I went to a car show in Oklahoma last weekend and one of the attendees hit a deer with a beautiful ‘57 Belair convertible. Because of the extra foot of space in front of the radiator he was able to make it to the show. It about brought tears to my eyes.
” It about brought tears to my eyes.”
—
About the poor deer,I assume.
.
Living on a ranch all my life I have seen the deer move before hunting season. You get used to seeing where deer are hanging out, then like clockwork they move and change patterns, usually right after most hunters that scout the area ahead of time do their scouting. Not everyone believes this, many say they think it has to do with Fall weather changes and it is a coincidence that it happens right before deer season. I have seen it happen many years when the change in weather had not been distinct enough to make me think that was the reason.
Animals are far smarter than most give them credit for being, anyone that is around them every day can tell you that.
Here in Montana, I have noticed a couple of deer traits,
one is that does will drop their fawns very near houses. I think they do that to avoid the abundance of predators that are here. It almost goes without fail that I will have a newborn fawn or two dropped within several yards of my house every spring.
In the fall, once hunters are hitting the national forests, I see an increase in the number of deer (especially bucks) on my land.
Should’a had someone else drive the car away.
There are highways around here that you can literally throw a rock from one deer roadkill to the next during rut. I have barely missed a number of them and have been in the vehicle when other were not so lucky.
It is a shame that deer did not end up in someones freezer but my feelings were for the Belair.
You should see the ones at the Presidio of Monterey, huge and such cervid slackers you’ll see them eating laying down.

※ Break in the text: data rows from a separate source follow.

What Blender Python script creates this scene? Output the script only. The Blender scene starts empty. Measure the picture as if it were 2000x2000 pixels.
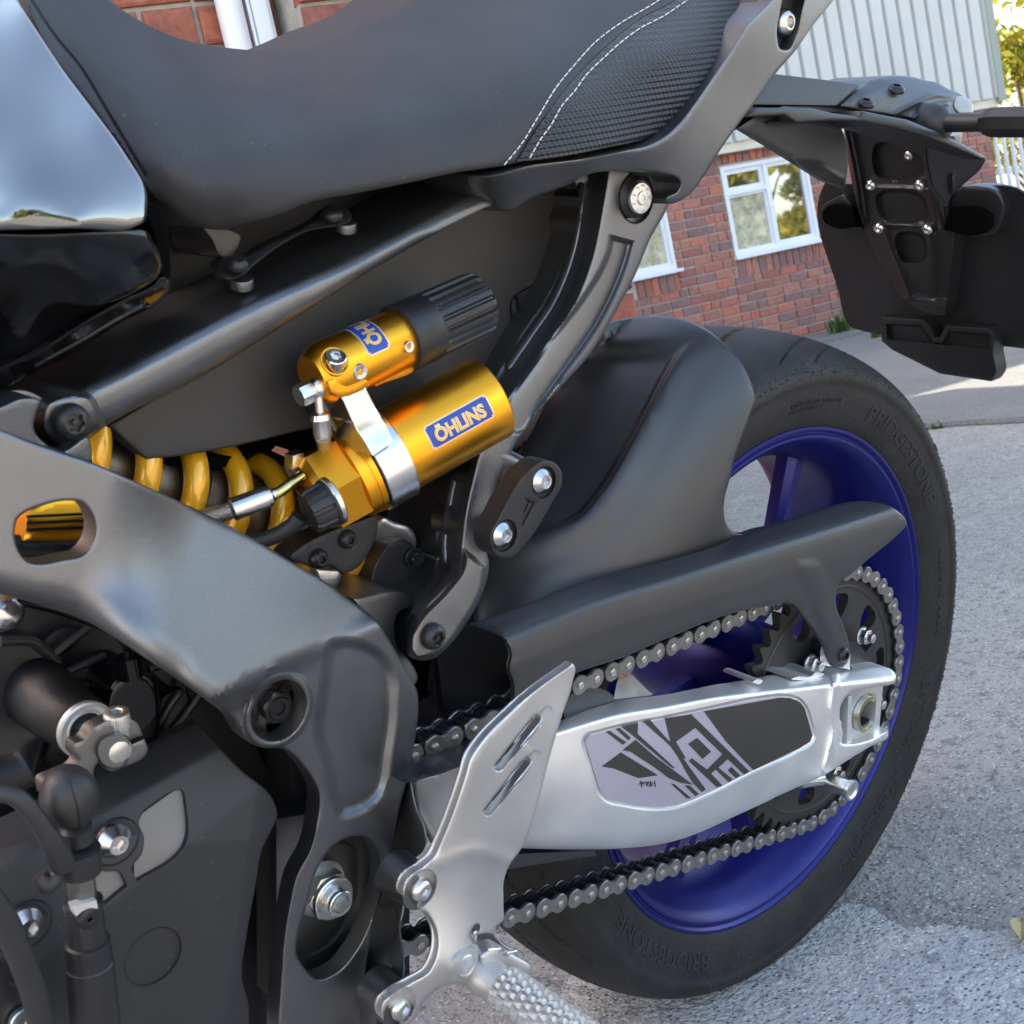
import bpy, bmesh, math, random
import numpy as np
from mathutils import Vector, Matrix
from mathutils.geometry import delaunay_2d_cdt
random.seed(7); RNG = np.random.default_rng(7)
SC = bpy.context.scene
COL = SC.collection

# ------------------------------------------------------------------ camera
FPX = 2454.61                     # focal length in pixels of the 2000 px square photograph
CW = np.array([-0.82773761, -0.85111711, 0.6563602])          # camera in the world
RW = np.array([[0.73716684, -0.64234532, -0.20970824],        # rows: right, down, forward
               [-0.25839104, 0.01879207, -0.96585761],
               [0.62435497, 0.76618493, -0.15212339]])
LEAN = math.radians(13.37596)     # the bike leans on its side stand towards the camera
CL = np.array([-0.82773761, -0.67618671, 0.83545232])         # camera in the bike's own axes
RL = np.array([[0.73716684, -0.67343428, -0.05541952],
               [-0.25839104, -0.20515892, -0.94400418],
               [0.62435497, 0.71020848, -0.32524574]])
cam = bpy.data.cameras.new("camera"); camo = bpy.data.objects.new("camera", cam); COL.objects.link(camo)
camo.matrix_world = Matrix(((RW[0][0], -RW[1][0], -RW[2][0], CW[0]), (RW[0][1], -RW[1][1], -RW[2][1], CW[1]),
                            (RW[0][2], -RW[1][2], -RW[2][2], CW[2]), (0, 0, 0, 1)))
cam.sensor_width = 36; cam.lens = 36 * FPX / 2000; cam.clip_start = 0.02; cam.clip_end = 500
cam.dof.use_dof = True; cam.dof.focus_distance = 0.95; cam.dof.aperture_fstop = 26
SC.camera = camo

# ------------------------------------------------------------------ light
SUN_AZ = (-0.6, 0.8); SUN_EL = math.radians(42)
world = bpy.data.worlds.new("World"); SC.world = world; world.use_nodes = True
nt = world.node_tree; nt.nodes.clear()
sky = nt.nodes.new("ShaderNodeTexSky"); sky.sky_type = 'NISHITA'; sky.sun_disc = False
sky.sun_elevation = SUN_EL; sky.sun_rotation = math.atan2(SUN_AZ[0], SUN_AZ[1])
sky.air_density = 0.8; sky.dust_density = 2.2; sky.ozone_density = 1.0
bg = nt.nodes.new("ShaderNodeBackground"); bg.inputs[1].default_value = 0.15
wo = nt.nodes.new("ShaderNodeOutputWorld")
tint = nt.nodes.new("ShaderNodeVectorMath"); tint.operation = 'MULTIPLY'; tint.inputs[1].default_value = (1.10, 1.0, .86)   # warm white balance put into the sky colour
nt.links.new(sky.outputs[0], tint.inputs[0]); nt.links.new(tint.outputs[0], bg.inputs[0]); nt.links.new(bg.outputs[0], wo.inputs[0])
sun = bpy.data.lights.new("sun", 'SUN'); sun.energy = 2.8; sun.angle = math.radians(0.5); sun.color = (1, .93, .82)
suno = bpy.data.objects.new("sun", sun); COL.objects.link(suno)
sd = Vector((SUN_AZ[0] * math.cos(SUN_EL), SUN_AZ[1] * math.cos(SUN_EL), math.sin(SUN_EL)))
suno.rotation_euler = sd.to_track_quat('Z', 'Y').to_euler()
suno.location = (0, 0, 20)
SC.view_settings.view_transform = 'Standard'; SC.view_settings.look = 'None'
SC.view_settings.exposure = 2.55; SC.view_settings.gamma = 1
SC.render.engine = 'CYCLES'
SC.cycles.use_denoising = True
SC.cycles.max_bounces = 8; SC.cycles.diffuse_bounces = 4; SC.cycles.glossy_bounces = 4; SC.cycles.sample_clamp_indirect = 6

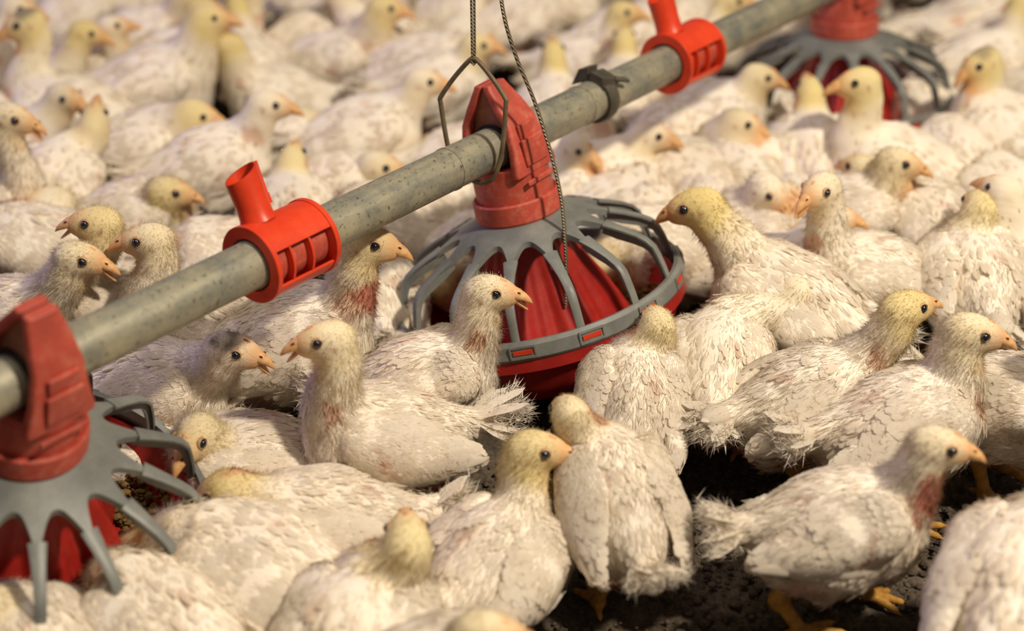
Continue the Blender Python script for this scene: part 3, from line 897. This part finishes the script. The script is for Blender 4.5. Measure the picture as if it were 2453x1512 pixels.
    # flow of the coat: backwards on the trunk, down the neck, off the face on the head
    flow = np.tile(B2L @ np.array([-1, 0, -.25], np.float32), (len(V), 1))
    for i in range(5):
        a, b = NP[i], NP[i + 1]; k = np.clip(1 - np.abs(nt * 5 - (i + .5)), 0, 1) * (nd < .014) * 2
        flow = flow + (nrmz((a - b)[None]) * k[:, None])
    flow = flow + (-hd)[None] * (headw * 2)[:, None]
    D_ = nrmz(flow - N_ * (flow * N_).sum(1, keepdims=True))
    bare = np.clip(sk + pk, 0, 1)
    nf = (700, 600, 350)[lod]
    pool = np.nonzero((hdst > .034) & (rng.rand(len(V)) > bare * .85) & (V[:, 2] > .012))[0]
    pk_ = pool[rng.randint(0, len(pool), nf)]
    nk = neckw[pk_] > .25
    Ls = np.where(nk, .008, .0160) * rng.uniform(.6, 1.3, nf); Ws = np.where(nk, .0013, .0031) * rng.uniform(.7, 1.2, nf)
    dd_ = nrmz(D_[pk_] + rng.randn(nf, 3) * .16); dd_ = nrmz(dd_ - N_[pk_] * (dd_ * N_[pk_]).sum(1, keepdims=True))
    Bp = V[pk_] + N_[pk_] * .0006
    parts.append(feather_cards(Bp, N_[pk_], dd_, Ls, Ws, np.abs(rng.randn(nf)) * .014 + .002, np.clip(C[pk_] * rng.uniform(.97, 1.03, (nf, 1)), 0, 1), rng))
    # down on head and neck, wisps on belly and rump
    if lod < 2:
        nf = (5200, 1800)[lod]
        pool = np.nonzero(((neckw > .10) | (headw > .2)) & ((hq[:, 0] < .016) | (hdst > .03)))[0]
        pk_ = pool[rng.randint(0, len(pool), nf)]
        Bp = V[pk_] + rng.randn(nf, 3) * .0012
        LL = np.where(hdst[pk_] < .026, np.where(hq[pk_][:, 0] > .004, .0016, .0030), .0056) * rng.uniform(.6, 1.3, nf) * np.where(rng.rand(nf) < .15, 1.6, 1)
        parts.append(fluff(Bp, N_[pk_], D_[pk_], LL, .00032 if lod == 0 else .0005, np.clip(C[pk_] * rng.uniform(.9, 1.12, (nf, 1)), 0, 1), rng))
        nf = (7000, 2600)[lod]
        pool = np.nonzero((headw < .2) & (bare < .5))[0]; pk_ = pool[rng.randint(0, len(pool), nf)]
        dj = nrmz(D_[pk_] + rng.randn(nf, 3) * .22)
        parts.append(fluff(V[pk_] + N_[pk_] * .0010, N_[pk_] * .16, dj * 1.5, rng.uniform(.006, .013, nf), .0007, np.clip(C[pk_] * rng.uniform(.94, 1.08, (nf, 1)), 0, 1), rng, .03, N_[pk_]))
        nf = (2200, 700)[lod]
        pool = np.nonzero((qb[:, 0] < .0) & (qb[:, 2] < .01) & (headw < .1))[0]
        pk_ = pool[rng.randint(0, len(pool), nf)]
        parts.append(fluff(V[pk_], N_[pk_] * .5, D_[pk_] * 1.4, rng.uniform(.006, .013, nf), .0004, C[pk_], rng))
        if op.get('vent') or True:
            # quills standing in the bare patches
            pool = np.nonzero(bare > .35)[0]
            if len(pool):
                nf = min(420 if lod == 0 else 160, len(pool) * 2); pk_ = pool[rng.randint(0, len(pool), nf)]
                parts.append(fluff(V[pk_], N_[pk_] * .3, D_[pk_] * 1.6, rng.uniform(.005, .011, nf), .0006, np.tile(np.clip(QUILL * 1.25, 0, 1), (nf, 1)) * rng.uniform(.8, 1.3, (nf, 1)), rng))
    coat_mesh('body', parts, root)
    # wings
    for sg in (1, -1):
        dz = rng.uniform(-.004, .004) + op.get('wing', 0); op_ = rng.uniform(-.002, .003)
        def wing(q):
            q = q.astype(np.float32).copy(); q[:, 1] = q[:, 1] * sg / wid
            q[:, 1] += 13.0 * np.maximum(q[:, 2] - .004, 0) ** 2 + 3.2 * (q[:, 0] + .0) ** 2 * (q[:, 0] > 0) + .10 * np.maximum(-q[:, 0] - .02, 0)
            d = ell(q, (.002, .0520 + op_, .014 + dz), (.054, .0140, .0340))
            d = smin(d, ell(q, (-.042, .0505 + op_, .008 + dz), (.044, .0115, .0220)), .012)
            d = smin(d, ell(q, (.036, .0530, .020 + dz), (.024, .0150, .0240)), .008)
            return d
        VW, FW = surface(wing, (-.098, -.075 * wid, -.035), (.072, .075 * wid, .062), (.0026, .0034, .0045)[lod])
        NW = vnormals(VW, FW)
        VW = VW + NW * (wav(VW, seed + 20 + sg, 95) * .0019)[:, None]
        # bare wrist streak
        st = np.clip(1 - np.abs((VW[:, 0] - (.018 + .5 * (VW[:, 2] - .01))) / .007 + .5 * wav(VW, seed + 31, 200)), 0, 1) * np.clip(1 - np.abs(VW[:, 2] - (.008 + dz)) / .022, 0, 1)
        CW = WHITE * (1 + .03 * wav(VW, seed + 22, 50))[:, None]; stw = np.clip(st * rng.uniform(.3, 1.0), 0, .85)
        CW = CW + (SKIN - CW) * stw[:, None]
        pw_ = [(VW, np.zeros((0, 3), int), FW, NW, np.clip(CW, 0, 1))]
        nf = (520, 360, 160)[lod]
        outer = np.nonzero((NW[:, 1] * sg > -.2) & (rng.rand(len(VW)) > stw))[0]
        pk_ = outer[rng.randint(0, len(outer), nf)]
        fd = nrmz(np.array([[-1, 0, -.12]]) + rng.randn(nf, 3) * .12 + np.stack([np.zeros(nf), np.zeros(nf), VW[pk_][:, 2] * -4], 1)); fd = nrmz(fd - NW[pk_] * (fd * NW[pk_]).sum(1, keepdims=True))
        bk = np.clip((.04 - VW[pk_][:, 0]) / .1, 0, 1)
        pw_.append(feather_cards(VW[pk_], NW[pk_], fd, (.009 + .009 * bk) * rng.uniform(.8, 1.2, nf), (.0036 + .0016 * bk) * rng.uniform(.8, 1.2, nf), np.abs(rng.randn(nf)) * .018 + .004, np.clip(CW[pk_] * rng.uniform(.97, 1.03, (nf, 1)), 0, 1), rng))
        if lod < 2:
            nf = (3600, 1300)[lod]; pk_ = outer[rng.randint(0, len(outer), nf)]
            fd2 = nrmz(np.array([[-1, 0, -.12]]) + rng.randn(nf, 3) * .2)
            fd2 = nrmz(fd2 - NW[pk_] * (fd2 * NW[pk_]).sum(1, keepdims=True)); pw_.append(fluff(VW[pk_] + NW[pk_] * .0008, NW[pk_] * .10, fd2 * 1.5, rng.uniform(.006, .012, nf), .0007, np.clip(CW[pk_] * rng.uniform(.94, 1.08, (nf, 1)), 0, 1), rng, .03, NW[pk_]))
        # long quills folded along the lower edge
        k = 9; u = np.linspace(0, 1, k)
        base = np.stack([.020 - .055 * u, sg * (.0640 + op_) * wid * np.ones(k) - sg * .004 * u, -.012 + dz + .010 * u], 1)
        dr = nrmz(np.stack([-np.ones(k), -sg * (.10 + .05 * u), .10 + .18 * u + rng.randn(k) * .05], 1))
        nn = np.tile(nrmz(np.array([[0, sg * 1.0, .25]])), (k, 1)); nn = nrmz(nn - dr * (nn * dr).sum(1, keepdims=True))
        pw_.append(feather_cards(base, nn, dr, np.linspace(.052, .060, k), np.full(k, .0044), np.full(k, .02), np.tile(np.clip(WHITE * 1.03, 0, 1), (k, 1)), rng))
        pw_ = [(toL(v), a, b_, nn_ @ B2L.T, c) for v, a, b_, nn_, c in pw_]
        coat_mesh('wing', pw_, root)
    # tail: a small fan of frayed feathers
    nfe = 13; ang = np.linspace(-1, 1, nfe); tb = np.stack([np.full(nfe, -.087), ang * .011, .028 + .004 * (1 - np.abs(ang))], 1)
    lift_ = .30 + op.get('tail', 0)
    dr = nrmz(np.stack([-np.ones(nfe), ang * .65 * op.get('tl', 1), lift_ - .25 * ang ** 2 + rng.randn(nfe) * .15], 1))
    nn = np.tile(np.array([[.3, 0, 1.0]]), (nfe, 1)) + rng.randn(nfe, 3) * .25; nn = nrmz(nn - dr * (nn * dr).sum(1, keepdims=True))
    tc = np.tile(WHITE, (nfe, 1))
    tp = [feather_cards(tb, nn, dr, rng.uniform(.034, .046, nfe) * op.get('tl', 1), rng.uniform(.0055, .0075, nfe), rng.uniform(-.1, .3, nfe), tc, rng)]
    nfb = (1100, 500, 160)[lod]; fi = rng.randint(0, nfe, nfb); tt = rng.uniform(.3, 1, nfb)
    bp = tb[fi] + dr[fi] * (tt * .040 * op.get('tl', 1))[:, None] + rng.randn(nfb, 3) * .003
    tp.append(fluff(bp, rng.randn(nfb, 3) * .5 + np.array([0, 0, .3]), dr[fi] * .9, rng.uniform(.008, .016, nfb), .0006 if lod < 2 else .0012, np.tile(WHITE, (nfb, 1)), rng))
    Ct = caps_tuft(rng)
    tp.append((Ct[0] + np.array([-.093, 0, .028]), np.zeros((0, 3), int), Ct[1], Ct[2], np.tile(WHITE, (len(Ct[0]), 1))))
    tp = [(toL(v), a, b_, n2 @ B2L.T, c) for v, a, b_, n2, c in tp]
    coat_mesh('tail', tp, root)
    # face
    HM = Matrix(((hd[0], hs[0], hu[0]), (hd[1], hs[1], hu[1]), (hd[2], hs[2], hu[2])))
    HM4 = HM.to_4x4(); HM4.translation = Vector([float(x) for x in hl])
    ok = 1 if op.get('open') else 0
    bkm = HM4 @ Matrix.Translation((.0212, 0, -.0036)) @ Matrix.Rotation(math.radians(8), 4, 'Y')
    bo = part('beak', BEAKS[ok][0], root, bkm)
    if lod < 2:
        part('mouth', BEAKS[ok][1], bo, Matrix()); part('nostril', BEAKS[ok][2], bo, Matrix())
    for sg in (-1, 1):
        em = HM4 @ Matrix.Translation((.0068, sg * .0143, .0034)) @ Matrix.Rotation(math.radians(-sg * 82), 4, 'X') @ Matrix.Rotation(math.radians(9), 4, 'Y')
        eo = part('eye', EYE, root, em)
        if lod < 2: part('eyelid', LID, eo, Matrix())
    part('comb', COMB[1 if op.get('redcomb') else 0], root, HM4 @ Matrix.Translation((.0205, 0, .0062)) @ Matrix.Rotation(math.radians(38), 4, 'Y'))
    if pose != 'L':
        for i, (x, y, rz, ty) in enumerate(op.get('legs', [(rng.uniform(-.008, .012), .031, rng.uniform(-5, 20), 0), (rng.uniform(-.012, .008), -.031, rng.uniform(-20, 5), 0)])):
            part('leg', LEG, root, Matrix.Translation((x, y, .0015)) @ Matrix.Rotation(math.radians(rz), 4, 'Z') @ Matrix.Rotation(math.radians(ty), 4, 'Y'))
    return root
_tuft = {}
def caps_tuft(rng):
    if 'a' not in _tuft:
        def fn(p): return smin(ell(p, (0, 0, 0), (.016, .011, .009)), ell(p, (-.013, 0, .004), (.014, .014, .008)), .01)
        V, F4 = surface(fn, (-.04, -.025, -.02), (.03, .025, .025), .003)
        _tuft['a'] = (V, F4, vnormals(V, F4))
    return _tuft['a']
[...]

When we lived in Idaho we’d drive by this place in the country set back off the road a bit and there was always a huge buck flaked out on a couch on the front porch, just watching cars go by (and it wasn’t stuffed).
We’d hunt the impact area at Fort A.P. Hill in Virginia and sometimes it would be a suck day and on the way out in the evening past shooting time the deer would be just lined up at the edge of the woods. We joked they must have spent the day submerged in all the ponds breathing through reeds.
Don’t forget what follows the deer into cities and towns when they’re thinly populated and savvy in the country, cougars.
It’s not just deer. I’ve seen a dozen GIANT buck antelope pile into a dozen-acre mountain resort during hunting season. They seem to declare a temporary truce with each other while hiding out in the safe zone. They sort of mill around, while ignoring the tourists in the resort.
I saw what you did, there... ‘-)
No cougars (yet) in Alabama. An occasional Florida Panther (which technically are still Puma Concolor). Blacks bears are just starting to make appearances in my area. Soon they’ll be permanent.
I love to see extirpated species reclaim their original area, actually.
It would be so nice to have panthers, red wolves, elk and bison back. Also American chestnut forests and elms.
Then again, why not bring back the Columbian Mammoth, mastodons, giant sloths, and giant bison!
Savvy hunters put hunting season when bucks wander.